Der Rückverwandlungsthese, die offensichtlich schon einige vertreten haben, wird hier nachdrücklich widersprochen: https://books.google.de/books?id=krb2kHtL9_kC&pg=PA196 - der Autor will in Am. 2, 15 eine erträumte Allophanie, also eine Erscheinung eines Gottes in fremder Gestalt zu Tarnzwecken in Analogie zu Jupiters Verführung der Danäe als Goldregen sehen.
Das gipfelt in der m.E. ziemlich schwachen Behauptung, dass es sich um eine bloß originelle Verpackung handle, in der der Sprecher der Geliebten zu verstehen gebe, dass es ihm gleich in welcher Gestalt bloß um Sex gehe. Das Geschlechterrollenmodell wird gar nicht thematisiert, die Widersprüche werden als im mythischen Denken belanglos abgetan und die Erotik physischer Intimität, die auch der Beobachtung von Gesten und alltäglichen Handlungen der Frauen, denen Mann als Ring aus nächster Nähe beiwohnen könnte, entspringt, wird zum wortreichen Umweg für das, wofür mancher zeitgenössische Rasengott angeblich nur vier Wörter braucht.

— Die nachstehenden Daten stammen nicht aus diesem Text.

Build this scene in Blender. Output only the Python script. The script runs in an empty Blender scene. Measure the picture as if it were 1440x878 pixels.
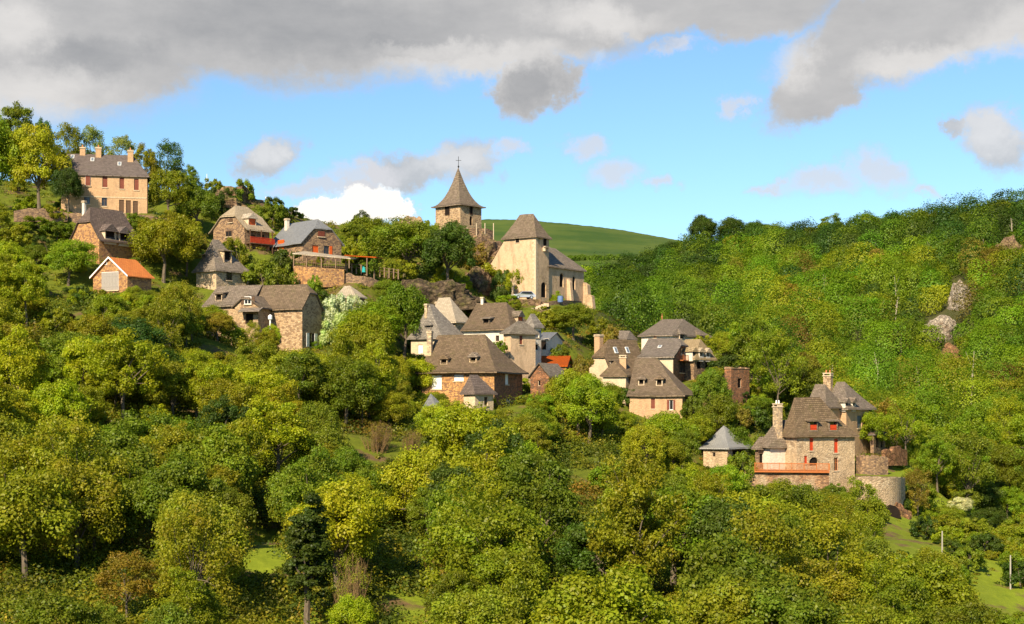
import bpy, math, random
import numpy as np
from mathutils import Vector, Matrix, noise as mnoise
R = math.radians
SC = bpy.context.scene
COL = SC.collection
F = 2216.0            # focal length in photo pixels (1440 wide)
CX, HY = 720.0, 560.0 # column straight ahead, eye level row
rnd = random.Random(7)

# ------------------------------------------------------------ camera
cam_d = bpy.data.cameras.new('camera'); cam = bpy.data.objects.new('camera', cam_d); COL.objects.link(cam)
cam.location = (0, 0, 0); cam.rotation_euler = (R(90), 0, 0)
cam_d.sensor_width = 36; cam_d.lens = F/1440*36
cam_d.shift_y = (HY-439)/1440
cam_d.clip_start = 1; cam_d.clip_end = 6000
SC.camera = cam

# ------------------------------------------------------------ sun, sky, exposure
SUN_AZ, SUN_EL = 24.0, 36.0   # degrees left of straight behind the camera; height
sd = Vector((-math.sin(R(SUN_AZ))*math.cos(R(SUN_EL)), -math.cos(R(SUN_AZ))*math.cos(R(SUN_EL)), math.sin(R(SUN_EL))))
sl = bpy.data.lights.new('sun', 'SUN'); sl.energy = 5.0; sl.angle = R(0.5); sl.color = (1.0, 0.86, 0.62)
so = bpy.data.objects.new('sun', sl); COL.objects.link(so)
so.rotation_euler = sd.to_track_quat('Z', 'Y').to_euler(); so.location = (-60, -60, 120)
SC.view_settings.view_transform = 'Standard'; SC.view_settings.look = 'None'
SC.view_settings.exposure = 0.9; SC.view_settings.gamma = 1.0
SKY_STR = 0.12
try:
    SC.cycles.max_bounces = 5; SC.cycles.diffuse_bounces = 4; SC.cycles.transmission_bounces = 3
    SC.cycles.glossy_bounces = 2; SC.cycles.transparent_max_bounces = 4
    SC.cycles.use_denoising = True
except Exception: pass

class NT:
    """small helper to write node trees"""
    def __init__(s, nt): s.nt = nt
    def n(s, kind, **kw):
        nd = s.nt.nodes.new(kind)
        for k, v in kw.items():
            if k.startswith('_'): setattr(nd, k[1:], v)
            else: nd.inputs[k.replace('__', ' ')].default_value = v
        return nd
    def l(s, a, b): s.nt.links.new(a, b)
    def val(s, x, inp):
        if isinstance(x, (int, float)): inp.default_value = x
        elif isinstance(x, (tuple, list)): inp.default_value = tuple(x) + ((1,) if len(x) == 3 and len(inp.default_value) == 4 else ())
        else: s.l(x, inp)
    def math(s, op, a, b=0.0, c=0.0, clamp=False):
        nd = s.nt.nodes.new('ShaderNodeMath'); nd.operation = op; nd.use_clamp = clamp
        s.val(a, nd.inputs[0]); s.val(b, nd.inputs[1]); s.val(c, nd.inputs[2]); return nd.outputs[0]
    def mix(s, fac, a, b, blend='MIX'):
        nd = s.nt.nodes.new('ShaderNodeMix'); nd.data_type = 'RGBA'; nd.blend_type = blend; nd.clamp_factor = True
        s.val(fac, nd.inputs['Factor']); s.val(a, nd.inputs[6]); s.val(b, nd.inputs[7]); return nd.outputs[2]
    def noise(s, vec, scale, detail=4, rough=0.55, dist=0.0):
        nd = s.nt.nodes.new('ShaderNodeTexNoise'); nd.inputs['Scale'].default_value = scale
        nd.inputs['Detail'].default_value = detail; nd.inputs['Roughness'].default_value = rough
        nd.inputs['Distortion'].default_value = dist
        if vec is not None: s.l(vec, nd.inputs['Vector'])
        return nd
    def rng(s, v, a, b, c=0.0, d=1.0, smooth=False):
        nd = s.nt.nodes.new('ShaderNodeMapRange'); nd.interpolation_type = 'SMOOTHSTEP' if smooth else 'LINEAR'
        s.val(v, nd.inputs[0]); nd.inputs[1].default_value = a; nd.inputs[2].default_value = b
        nd.inputs[3].default_value = c; nd.inputs[4].default_value = d; return nd.outputs[0]
    def mapping(s, vec, scale=(1, 1, 1), loc=(0, 0, 0), rot=(0, 0, 0), typ='POINT'):
        nd = s.nt.nodes.new('ShaderNodeMapping'); nd.vector_type = typ
        s.l(vec, nd.inputs['Vector']); nd.inputs['Scale'].default_value = scale
        nd.inputs['Location'].default_value = loc; nd.inputs['Rotation'].default_value = rot
        return nd.outputs[0]

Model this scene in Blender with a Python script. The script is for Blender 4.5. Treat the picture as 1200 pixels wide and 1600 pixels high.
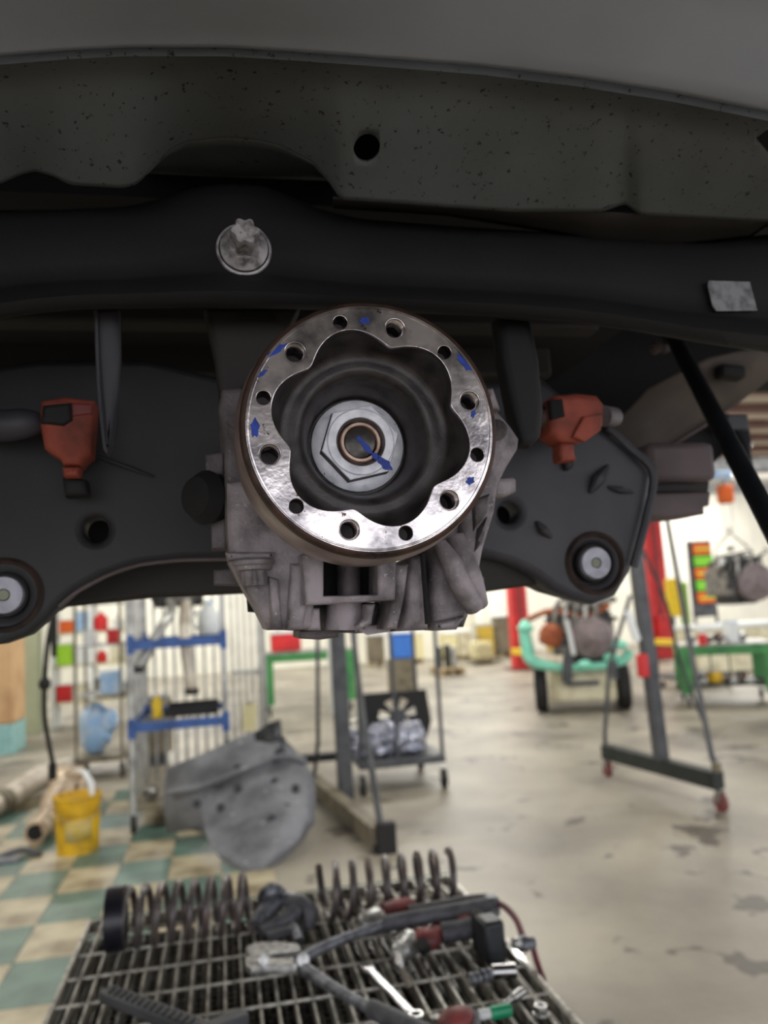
import bpy, bmesh, math, random
from mathutils import Vector, Matrix, noise
random.seed(7)
PI = math.pi
scene = bpy.context.scene
for o in list(bpy.data.objects): bpy.data.objects.remove(o)

# ------------------------------------------------------------------ camera
FPX = 1250.0
cam_d = bpy.data.cameras.new('camera'); cam = bpy.data.objects.new('camera', cam_d)
scene.collection.objects.link(cam); scene.camera = cam
CAM = Vector((0, 0, 1.4))
R3 = (Matrix.Rotation(math.radians(-11.7), 3, 'Z') @ Matrix.Rotation(math.radians(96.8), 3, 'X') @ Matrix.Rotation(math.radians(-3.3), 3, 'Z'))
cam.matrix_world = Matrix.Translation(CAM) @ R3.to_4x4()
cam_d.sensor_fit = 'VERTICAL'; cam_d.sensor_height = 34.6; cam_d.lens = 34.6*FPX/1600
cam_d.clip_start = .02; cam_d.clip_end = 200
cam_d.dof.use_dof = True; cam_d.dof.focus_distance = .405; cam_d.dof.aperture_fstop = 7.6

# ------------------------------------------------------------------ light
world = bpy.data.worlds.new('world'); scene.world = world; world.use_nodes = True
bg = world.node_tree.nodes['Background']
bg.inputs[0].default_value = (.93, .94, 1, 1); bg.inputs[1].default_value = 2.1
scene.view_settings.view_transform = 'Standard'; scene.view_settings.look = 'None'
scene.view_settings.exposure = 0.32; scene.view_settings.gamma = 1.0
LAMP_W = 165.0
LAMP_SPOTS = [(-4, 4), (1.5, 4.2), (7, 4), (-4, 9.5), (2.5, 9.5), (8.5, 9.5), (-3, 15.5), (4, 15.5), (10.5, 15.5), (-1, 19.2), (6.5, 19.2), (13, 19.2), (-2.5, -1.6), (2.2, -2.2)]  # the row nearest the back wall is added to brighten that wall

# ------------------------------------------------------------------ helpers
def ray(px, py): return R3 @ Vector(((px-600)/FPX, (800-py)/FPX, -1))
def V(px, py, Y):
    d = ray(px, py); return CAM + d*(Y/d.y)
def PZ(px, py, z=0.0):
    d = ray(px, py); return CAM + d*((z-CAM.z)/d.z)
def lin(c):
    c /= 255.0
    return c/12.92 if c <= .04045 else ((c+.055)/1.055)**2.4
def RGB(r, g, b): return (lin(r), lin(g), lin(b), 1)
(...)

(Ja gut, dass die Liebesrhetorik unserer Rasengötter in ihrer Sparsamkeit mit der von Gartengöttern konkurrieren mag, steht auf einem eigenen Blatt.)
Die Zgollsche Auslegung erscheint mir ebenfalls etwas bemüht. Der ausdrückliche Hinweis auf das membrum legt ja nahe, dass dem lyrischen Ich nicht an einer die Körperlichkeit transzendierenden Form der Sexualität nach Art von Göttern, die ahnungslose Jungfrauen als Niederschlag überfallen, gelegen sein kann.
Auch, aber das Bild umfasst weitere Aspekte. Ich denke, dass der Sprecher mit seiner Träumerei nicht nur den Wunsch, Kenntnis der intimsten Lebensbereiche seiner Angebeteten zu erlangen, illustriert, sondern, da ein Siegelring ja auch einen Identitätsausweis bildet, den einer an Selbstaufgabe grenzenden Vereinigung mit ihr.
Wenn nun gerade die Erinnerung an die eigenen Triebe als Korrektiv wirkt und ihn wieder zu sich selbst bringt, das Verlangen nach körperlicher Vereinigung das nach personaler überwindet, so liegt darin natürlich eine Pointe ganz eigener Art.
@filix: Danke für den Link zur Erhellung. Du setzt bei deinen Lesern zu viel Allgemeinbildung voraus! Auch für „Rasengötter“ musste ich googeln. Dachte zunächst an irgendwelche antiken „Grasgeister“.